Provided data:

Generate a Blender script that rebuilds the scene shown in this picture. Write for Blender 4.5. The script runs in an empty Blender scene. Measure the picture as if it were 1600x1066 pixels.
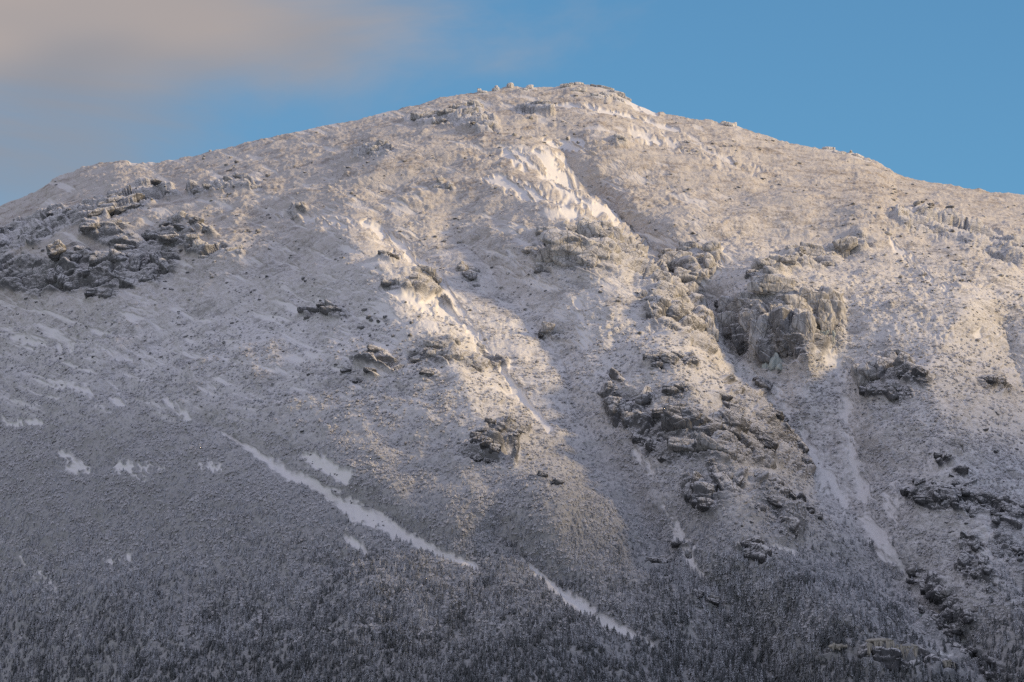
import bpy, bmesh, math, random
import numpy as np
from mathutils import Vector, Matrix

random.seed(7)
rng = np.random.default_rng(11)
sc = bpy.context.scene
COL = sc.collection

# ------------------------------------------------------------------ camera
W, H = 1600.0, 1066.0
PXA = 0.00015                      # tangent per photo pixel
PITCH = math.radians(9.0)
CAM = np.array([0.0, 0.0, 0.0])
cam_d = bpy.data.cameras.new('camera')
cam_d.sensor_width = 36.0
cam_d.lens = 36.0 / (W * PXA)
cam_d.clip_start = 1.0
cam_d.clip_end = 60000.0
cam = bpy.data.objects.new('camera', cam_d)
cam.location = CAM
cam.rotation_euler = (math.radians(90.0) + PITCH, 0, 0)
COL.objects.link(cam)
sc.camera = cam

# ------------------------------------------------------------------ world and sun
SUN_AZ = math.radians(77.0)        # measured from the camera side towards the right
SUN_EL = math.radians(18.0)
TO_SUN = Vector((math.cos(SUN_EL) * math.sin(SUN_AZ), -math.cos(SUN_EL) * math.cos(SUN_AZ), math.sin(SUN_EL)))
sc.view_settings.view_transform = 'Standard'
sc.view_settings.look = 'None'
sc.view_settings.gamma = 1.0
sc.view_settings.exposure = -0.03
sc.cycles.use_denoising = False
sun_d = bpy.data.lights.new('sun', 'SUN')
sun_d.energy = 3.9
sun_d.angle = math.radians(8.0)
sun_d.color = (1.0, 0.73, 0.40)
sun = bpy.data.objects.new('sun', sun_d)
sun.rotation_euler = TO_SUN.to_track_quat('Z', 'Y').to_euler()
sun.location = (600, 2000, 2500)
COL.objects.link(sun)

world = bpy.data.worlds.new('World')
sc.world = world
world.use_nodes = True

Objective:
All of the data above should be quoted exactly, except for the pictures.

Finished task:
Generate a Blender script that rebuilds the scene shown in this picture. Write for Blender 4.5. The script runs in an empty Blender scene. Measure the picture as if it were 1600x1066 pixels.
import bpy, bmesh, math, random
import numpy as np
from mathutils import Vector, Matrix

random.seed(7)
rng = np.random.default_rng(11)
sc = bpy.context.scene
COL = sc.collection

# ------------------------------------------------------------------ camera
W, H = 1600.0, 1066.0
PXA = 0.00015                      # tangent per photo pixel
PITCH = math.radians(9.0)
CAM = np.array([0.0, 0.0, 0.0])
cam_d = bpy.data.cameras.new('camera')
cam_d.sensor_width = 36.0
cam_d.lens = 36.0 / (W * PXA)
cam_d.clip_start = 1.0
cam_d.clip_end = 60000.0
cam = bpy.data.objects.new('camera', cam_d)
cam.location = CAM
cam.rotation_euler = (math.radians(90.0) + PITCH, 0, 0)
COL.objects.link(cam)
sc.camera = cam

# ------------------------------------------------------------------ world and sun
SUN_AZ = math.radians(77.0)        # measured from the camera side towards the right
SUN_EL = math.radians(18.0)
TO_SUN = Vector((math.cos(SUN_EL) * math.sin(SUN_AZ), -math.cos(SUN_EL) * math.cos(SUN_AZ), math.sin(SUN_EL)))
sc.view_settings.view_transform = 'Standard'
sc.view_settings.look = 'None'
sc.view_settings.gamma = 1.0
sc.view_settings.exposure = -0.03
sc.cycles.use_denoising = False
sun_d = bpy.data.lights.new('sun', 'SUN')
sun_d.energy = 3.9
sun_d.angle = math.radians(8.0)
sun_d.color = (1.0, 0.73, 0.40)
sun = bpy.data.objects.new('sun', sun_d)
sun.rotation_euler = TO_SUN.to_track_quat('Z', 'Y').to_euler()
sun.location = (600, 2000, 2500)
COL.objects.link(sun)

world = bpy.data.worlds.new('World')
sc.world = world
world.use_nodes = True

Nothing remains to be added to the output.